Несмотря на то что Аркаим уже довольно хорошо изучен, остается ряд вопросов, на которые можно ответить, только выйдя за пределы собственно истории.
1) Почему Аркаим просуществовал так недолго?
2) Почему он был оставлен и впоследствии его жители не вернулись в него?
3) Почему андроновцы в целом больше не строили подобных поселений, сосредоточившись на развитии отдельного дома?
Налицо определенная устремленность арьев, в которой приуральские степи играют роль краткосрочной (в своих масштабах) стоянки. Выявленные компоненты данной проблемы говорят о том, что дальнейшее переселение арьев могло кроме природных иметь и иные причины, в частности социальные. Общественная жизнь андроновцев находилась на достаточно высоком уровне: производство разделилось на ремесла и сельский труд, можно считать установленным наличие обмена товарами и, возможно, торговли между племенами, специализирующимися на различных видах производства. Общественные, духовные составляющие переселения арьев на юг и восток еще ждут своего кропотливого исследователя.
Южный Урал является, очевидно, той местностью, которую арьи выбрали своего рода «промежуточной базой», где они задержались (или задерживались) на некоторое время, чтобы окрепнуть, вырастить детей и с новыми силами продолжить свой путь.

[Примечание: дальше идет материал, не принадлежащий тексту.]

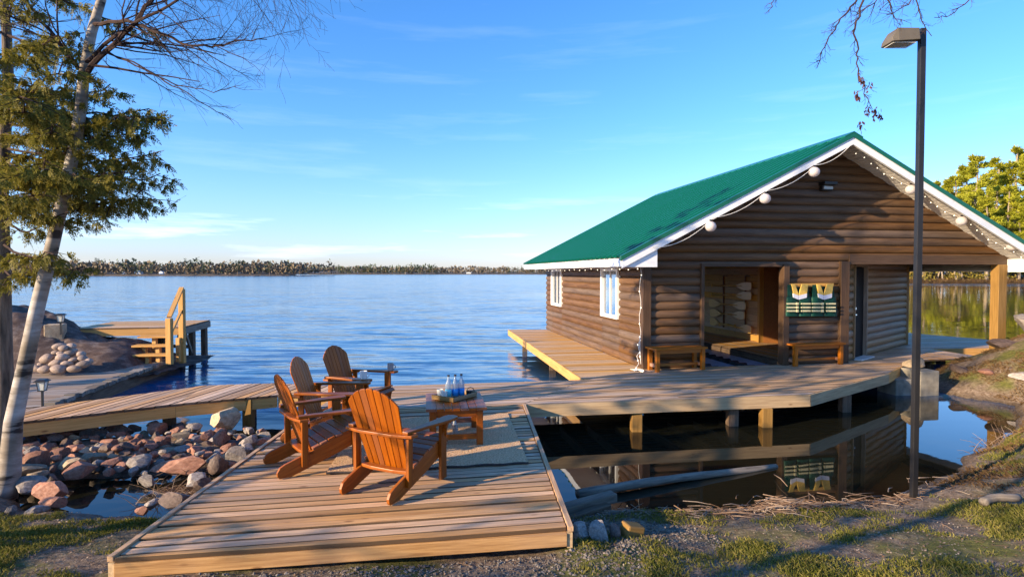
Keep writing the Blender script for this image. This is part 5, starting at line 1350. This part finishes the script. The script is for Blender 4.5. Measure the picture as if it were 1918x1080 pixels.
cedar((-5.75,6.55), -.32, 7.4, limbs, (20,3.2,7.4,1.9), 'cedar with dark olive hanging sprays behind the birch, at the left', (.25,0), .11, seed=11)
# trees just outside the picture whose shade falls on the dock
cedar((-6.6,3.35), -.05, 6.3, [], (40,.9,6.3,1.75), 'cedar left of the picture, shading the chairs', (0,0), .14, seed=12, dens=.6)
cedar((-13.6,8.3), .2, 5.2, [], (34,.8,5.2,1.8), 'small cedar beyond the left edge, shading the low dock', (0,0), .12, seed=13, dens=.8)
cedar((-7.5,-1.2), 0, 7.5, [], (34,1.6,7.5,2.3), 'cedar behind the camera on the left, shading the near bank', (0,0), .14, seed=14, dens=.42)
random.seed(21)
# bare twigs
def grow(mb, p, d, L, r, lev, droop=.0, spread=.6, seg=5, kids=(5,4,3), leaf=None):
    pts=[p]; rd=[r]; dd=d.copy()
    for i in range(seg):
        dd = (dd+V3(ru(-1,1),ru(-1,1),ru(-1,1))*.16+V3(0,0,-droop)).normalized(); p = p+dd*(L/seg); pts.append(p); rd.append(max(.0012,r*(1-.75*(i+1)/seg)))
    mb.tube(pts,rd,4 if lev>1 else 3,cap=False)
    if lev <= 0:
        if leaf is not None and rnd()<.8:
            for _ in range(random.randint(1,4)):
                a=V3(ru(-.5,.5),ru(-.5,.5),-1).normalized(); leaf.leaf(pts[-1],a,V3(ru(-1,1),ru(-1,1),.2).normalized(),ru(.03,.06),ru(.008,.016))
        return
    for k in range(kids[lev-1]):
        f_ = (k+rnd())/kids[lev-1]*.85+.12; i=min(seg-1,int(f_*seg)); q=pts[i].lerp(pts[i+1],f_*seg-i); ax=(pts[i+1]-pts[i]).normalized()
        s = ax.cross(V3(ru(-1,1),ru(-1,1),ru(-1,1))).normalized(); nd=(ax*(1-spread*.4)+s*spread).normalized()
        grow(mb,q,nd,L*ru(.42,.7)*(1-.35*f_),rd[i]*.55,lev-1,droop*1.2,spread,seg,kids,leaf)
bt = thing('birch_tree', 'leaning white birch with bare twigs reaching over the water', 'tree', (-5.25,6.15,-.35))
tp = [V3(-5.36,6.12,-.5),V3(-5.28,6.12,-.2)]+[dep(px,py,6.12) for px,py in ((25,790),(44,700),(69,580),(98,460),(121,360),(141,270),(152,200),(158,130),(172,60),(190,0))]+[V3(-4.1,6.1,5.6),V3(-3.9,6.0,7.2),V3(-3.9,5.9,8.8)]
mb = MB(); mb.tube(tp,[.125,.10,.082,.073,.067,.062,.058,.056,.054,.050,.046,.042,.036,.026,.012],16); mb.build('trunk', M['birch'], bt, smooth=True)
mb = MB()
def limb(pp, r0, r1, kids=14, L=.5, lev=2, droop=.03, spread=.65, kk=(4,3,3)):
    n_=len(pp); fine=[]
    for i in range(n_-1):
        for j in range(4): fine.append(pp[i].lerp(pp[i+1],j/4)+V3(ru(-1,1),ru(-1,1),ru(-1,1))*.012)
    fine.append(pp[-1]); m_=len(fine); rad=[r0+(r1-r0)*i/(m_-1) for i in range(m_)]
    mb.tube(fine,rad,6,cap=False)
    for k in range(kids):
        f_=.15+.85*(k+rnd())/kids; i=min(m_-2,int(f_*(m_-1))); q=fine[i]; ax=(fine[i+1]-fine[i]).normalized(); s=ax.cross(V3(ru(-1,1),ru(-1,1),ru(-1,1))).normalized()
        grow(mb,q,(ax*.8+s*spread).normalized(),L*ru(.7,1.3)*(1.1-.4*f_),max(.003,rad[i]*.5),lev,droop,spread,4,kk)
dp_ = lambda l: [dep(a,b,c) for a,b,c in l]
limb(dp_([(150,150,6.1),(200,95,6.0),(245,55,5.9),(283,2,5.8),(320,-70,5.7)]), .030,.014, 12, .9)
limb(dp_([(172,45,6.1),(240,38,5.9),(300,62,5.7),(345,84,5.6),(395,88,5.5),(440,78,5.5),(500,74,5.4)]), .020,.004, 22, .62)
limb(dp_([(160,120,6.1),(205,75,6.0),(262,40,5.8),(330,0,5.6),(420,-60,5.5),(520,-90,5.4)]), .020,.005, 24, .95, 2, .07)
limb(dp_([(185,95,6.1),(250,115,6.0),(300,145,5.9),(350,175,5.8),(400,205,5.8),(432,222,5.8)]), .010,.002, 10, .30, 1, .0, .4, (3,2,2))
limb(dp_([(205,100,6.1),(270,130,5.9),(330,160,5.8),(400,172,5.7),(450,160,5.7)]), .009,.002, 10, .30, 1, .0, .4, (3,2,2))
limb(dp_([(190,0,6.1),(240,-60,5.9),(340,-80,5.6),(440,-70,5.4),(540,-40,5.3)]), .02,.004, 26, .95, 2, .10)
limb(dp_([(150,130,6.1),(110,80,6.0),(70,30,6.0),(30,-20,6.0)]), .024,.01, 12, .8)
limb(dp_([(140,250,6.2),(90,215,6.3),(40,190,6.5),(0,185,6.6)]), .014,.004, 10, .6)
limb([V3(-3.95,6.0,6.4),V3(-3.2,5.6,7.0),V3(-2.4,5.3,7.1)], .02,.005, 14, 1.0, 2)
mb.build('branches', M['barkdark'], bt)
# overhanging bare tree at the right
rt = thing('bare_tree', 'leafless tree whose twigs with dried leaves hang in from the top', 'tree', (6.3,4.6,.0))
mb = MB(); mb.tube([V3(6.3,4.6,-.4),V3(6.25,4.6,1.5),V3(6.1,4.65,3.2),V3(5.8,4.7,4.9),V3(5.3,4.7,6.5)],[.16,.13,.11,.08,.04],12); mb.build('trunk', M['bark'], rt, smooth=True)
mb = MB(); lf = MB()
limb([V3(5.9,4.7,4.6),V3(5.0,4.75,5.2),V3(4.3,4.8,5.1)]+dp_([(1810,-60,4.8),(1700,-50,4.8),(1600,-45,4.8)]), .035,.012, 6, .4, 1)
for pp,r0,kids,L_k,lev in (
    ([(1625,-45,4.8),(1600,5,4.8),(1575,35,4.8),(1556,62,4.8),(1541,95,4.8),(1530,128,4.8)], .009, 20, .11, 1),
    ([(1640,-45,4.8),(1612,18,4.8),(1602,60,4.8),(1607,100,4.8),(1608,140,4.8),(1622,175,4.8),(1634,205,4.8)], .009, 20, .10, 1),
    ([(1650,-40,4.8),(1668,20,4.8),(1690,45,4.8)], .007, 8, .14, 1),
    ([(1690,-50,4.8),(1715,0,4.8),(1725,40,4.8),(1745,68,4.8)], .006, 8, .10, 1),
    ([(1670,-45,4.8),(1640,5,4.8),(1600,30,4.8)], .006, 10, .16, 1),
    ([(1740,-50,4.8),(1700,10,4.8),(1660,28,4.8)], .006, 10, .16, 1),
    ([(1850,-40,4.8),(1808,8,4.8),(1780,28,4.8),(1750,33,4.8)], .005, 9, .08, 1),
    ([(1470,-40,4.8),(1448,5,4.8),(1440,24,4.8)], .004, 6, .06, 1)):
    limb(dp_(pp), r0,.0025, kids, L_k, lev, .02, .7, (3,3,3))
limb(dp_([(1600,-45,4.8),(1540,-60,4.8),(1470,-40,4.8)]), .010,.004, 4, .3, 1)
mb.build('branches', M['barkdark'], rt)
for (px,py,n_) in ((1605,180,22),(1612,145,8),(1638,210,26),(1625,205,18),(1648,215,16),(1613,236,16),(1618,152,10),(1630,158,8)):
    for _ in range(n_):
        p = dep(px+random.gauss(0,3),py+random.gauss(0,5),4.8+ru(-.05,.05)); lf.leaf(p,V3(ru(-.5,.5),ru(-.5,.5),-1).normalized(),V3(ru(-1,1),ru(-1,1),ru(-.3,.3)).normalized(),ru(.02,.045),ru(.005,.012))
lf.build('dried_leaves', M['dryleaf'], rt)

# pines across the right bay
def pine_parts(seed, Ht, nf=1500):
    rs = random.Random(seed); f = MB(); t = MB(); br = MB()
    t.tube([V3(.15*math.sin(k*1.3),.1*math.cos(k),Ht*k/10-.5) for k in range(11)],[.34*(1-.9*k/10)+.03 for k in range(11)],8)
    nb = int(Ht*2.0); per = max(8,int(nf/nb))
    for k in range(nb):
        h = Ht*(.12+.86*(k+rs.random())/nb); rel=(h/Ht-.12)/.88
        L = Ht*.23*(1-rel)**.6*rs.uniform(.55,1.15)*(0.75+.25*min(1,rel*5)); az = rs.uniform(0,6.28)
        a=V3(0,0,h); b=V3(math.cos(az)*L,math.sin(az)*L,h+L*rs.uniform(.0,.22)); br.tube([a,a.lerp(b,.5)-V3(0,0,.1),b],[.07,.05,.02],4,cap=False)
        dd=(b-a).normalized(); s=dd.cross(V3(0,0,1)).normalized()
        for j in range(per):
            g_=rs.uniform(.25,1.05); sp_=L*.30*(1.15-g_*.5); p=a.lerp(b,g_)+s*rs.gauss(0,.6)*sp_+V3(0,0,rs.gauss(.1,.16))
            d=V3(rs.gauss(0,.6)+dd.x*.6,rs.gauss(0,.6)+dd.y*.6,rs.uniform(-.1,1.0)).normalized(); q=d.cross(V3(rs.gauss(0,1),rs.gauss(0,1),rs.gauss(0,1))).normalized()
            LL=rs.uniform(.35,.85); f.leaf(p,d,q,LL,LL*.09)
    return f,t,br
protos=[]
for i in range(4):
    f,t,br = pine_parts(50+i, 20, 14000)
    protos.append([b.build(nm, mm) for b,nm,mm in ((f,'foliage',M['pineleaf']),(t,'trunk',M['palebark']),(br,'branches',M['palebark']))])
kinds = ['bright green white pine','broad pine with drooping lower limbs','tall yellow-green pine','dense rounded pine']
def put_tree(pr, x, y, z, sc, name, lab, cat, grp):
    r = thing(name, lab, cat, (x,y,z), 0, grp); r.rotation_euler=(0,0,ru(0,6.28)); r.scale=(sc[0],sc[0],sc[1])
    for o in pr:
        c_=o.copy(); COL.objects.link(c_); c_.parent=r
    return r
PT = [(1830,290,138,'tallest pine above the roof slope'),(1790,330,146,'pine just left of the tallest one'),(1760,340,160,'pine rising right behind the roof slope'),(1745,345,175,'far pine peeping over the roof slope'),
 (1868,330,150,'pine right of the tallest one'),(1905,278,142,'pine with open upper limbs near the right edge'),(1890,350,136,'low pine in front near the right edge'),(1850,360,134,'bushy pine before the tallest one'),(1930,300,139,'pine cut by the right edge'),(1715,350,150,'pine hidden mostly behind the roof'),
 (1735,380,137,'lower pine seen under the roof edge'),(1960,290,145,'pine beyond the right edge'),(1800,365,135,'squat pine at the shore'),(1700,400,150,'small pine behind the lamp pole'),(1910,380,134,'squat pine at the right edge'),(1870,300,165,'far back pine'),(1810,310,165,'dark pine deep behind'),(1660,380,160,'pine left of the lamp pole, hidden by the gable')]
for k,(px,py,y,lab) in enumerate(PT):
    tp_ = dep(px,py,y); ht = tp_.z-0; s = ht/20; x=tp_.x
    put_tree(protos[k%4], x, y, WZ+.6, (s*ru(.95,1.25), s), 'pine_tree', kinds[k%4]+', '+lab, 'tree', 'pines across the right bay')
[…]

Сделаем усредненные подсчеты численности населения «страны городов» синташтинского типа. На Южном Урале уже обнаружено более 20 таких поселений. Некоторые из них удалены друг от друга на расстоянии 20–30 км, что приблизительно соответствует хозяйственным потребностям тысячи человек (охотничьи угодья, выпасы, обрабатываемые поля, свободные земли). Исходя из размеров всего района поселений (100 на 200 км), получаем, что только в восточных отрогах Южного Урала таких городищ должно быть не менее 30–50, а общая численность населения от 35 до 60 тысяч человек. По масштабам бронзового века этот район был довольно густо заселен. После ухода индоиранцев дальше на юг и восток оставшиеся здесь андроновцы исчислялись несколькими тысячами, что было нормальной плотностью населения для лесостепи того периода. Всего за 200 условных лет существования компактной зоны укрепленных поселений через них на юг могло пройти до полумиллиона человек.